Между тем этот романс — только на вид романс. Это смысловой зонг чрезвычайной важности — Серпуховской предстает в нем как безбожник, бросающий вызов самому Богу. Эта тема, к сожалению, ушла из спектакля.
Другой важнейший для смысла спектакля момент — безумие любви князя к циркачке Матье. Именно безумие, а не слащавое романсное песнопение. Если нет этого безумия, нет княжеской влюбленности, то не будет точности в следующей сцене “На бегах” — мотивировка поступка Серпуховского, переживающего измену любимой женщины, будет отсутствовать в спектакле. Она и отсутствовала.
Все это приводило к лишению Олега Басилашвили построенности роли. Его последняя сцена и монолог превращались всего лишь в страдания старичка — “рамоли”, в то время как мной задумывались другие вещи — надо было показать крах мнимых ценностей, которыми был увлечен князь в течение всей своей греховной жизни. Это принципиальное для содержания спектакля решение роли приводило к тому, что во втором акте Басилашвили, в сущности, подыгрывал Лебедеву, хотя и делал это чрезвычайно талантливо.
Когда я попытался было возражать Георгию Александровичу и изложил ему свои соображения прямо в зале, во время его репетиции, Гога отмахнулся от меня, как от назойливой мухи:
— Оставьте, Марк. Все во втором акте должно аккомпанировать Холстомеру. Я не хочу затяжек. Они всегда возникают, когда на первое место выходит второстепенное.
— Это не второстепенное. Это Толстой: в финале две судьбы, две параллельные линии должны сойтись и...
— Они и так сойдутся. А нам нужен один главный герой, а не два, как вы предлагаете.
— Это не я, это Толстой предлагает.
— В финале все и будет по Толстому, вы увидите.
Сказал и отвернулся.
“Вы увидите”! Что я “увижу”, когда этот самый финал уже игрался на черновом прогоне!..
Сведение спектакля “История лошади” к моноизъявлению Лебедева, конечно же, работало исключительно на Лебедева и, с моей точки зрения, смазывало дорогую для Толстого мысль о смысле духовной жизни и бессмыслице пустопорожней — перед лицом смерти. Несомненно, эти разрушения привели к порче спектакля, я именно как порчу и переживал Гогино вмешательство.
Но были с его стороны и плодотворные предложения. Например, хрумканье сахара жеребцом Милым, записанное на фонограмму. Очень выразительно!.. На той же фонограмме появились и другие звучания — топот копыт Табуна, приближающийся и удаляющийся. Но главной эмоциональной краской явилась запись вопля Холстомера в переложении для Хора — финал спектакля от этого только выиграл. Правда, при этом из моего варианта пропала мощнейшая хоровая “Волчья песня” — ну да бог с ней!.. Раз возник Хор-вопль, она справедливо считалась лишней.
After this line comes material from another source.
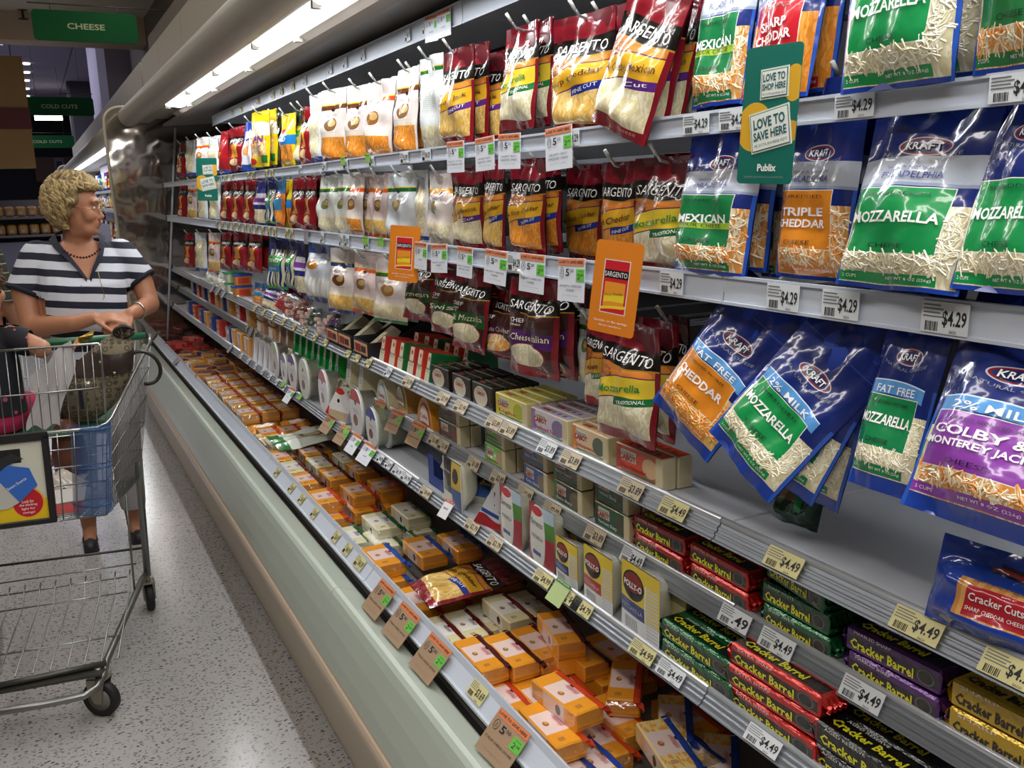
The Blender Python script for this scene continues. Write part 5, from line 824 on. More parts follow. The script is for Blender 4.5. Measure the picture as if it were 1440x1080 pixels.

И еще одно Гогино добавление к моей музыке — в сцену смотра лошадей он дал оркестровую цитату из какой-то старой оперетки.
Все. Больше ничего “от Гоги” в спектакле не могу припомнить.
Когда состоялась триумфальная премьера, Товстоногов выходил на поклон первым.
— Марк Григорьевич, вы выходите, когда Георгий Александрович вас приглашает!.. — предупреждала меня помреж Оля Марлатова.
Я ждал, стоя в кулисе и смотря на сцену. Зал разрывался от аплодисментов.
— Выходите!.. Выходите!.. — кричала шепотом Оля из темноты.
— А он пригласил? — спрашивал я.
— Пригласил!.. Пригласил!..
Я выходил на яркий свет и кланялся вместе со всеми.
“Тот обкраден, кому сказали, что он обкраден”, — это Шекспир, это из “Отелло”. Тем не менее...
После первого же спектакля со зрителями ко мне в фойе подошел знакомый ленинградский критик:
— Ну что вы волнуетесь, Марк?.. Не волнуйтесь.
— ?
— Ну, всем же совершенно очевидно, что это ваша работа и Гога тут ни при чем.
— А что именно вам очевидно?.. Что конкретно?
— Язык. Стиль. Мышление, — сказал критик. — И тут даже ничего доказывать не надо. Мы же знаем Товстоногова. Товстоногов на этом языке никогда не говорил и говорить не сможет . Так что не волнуйтесь вы, ей-богу.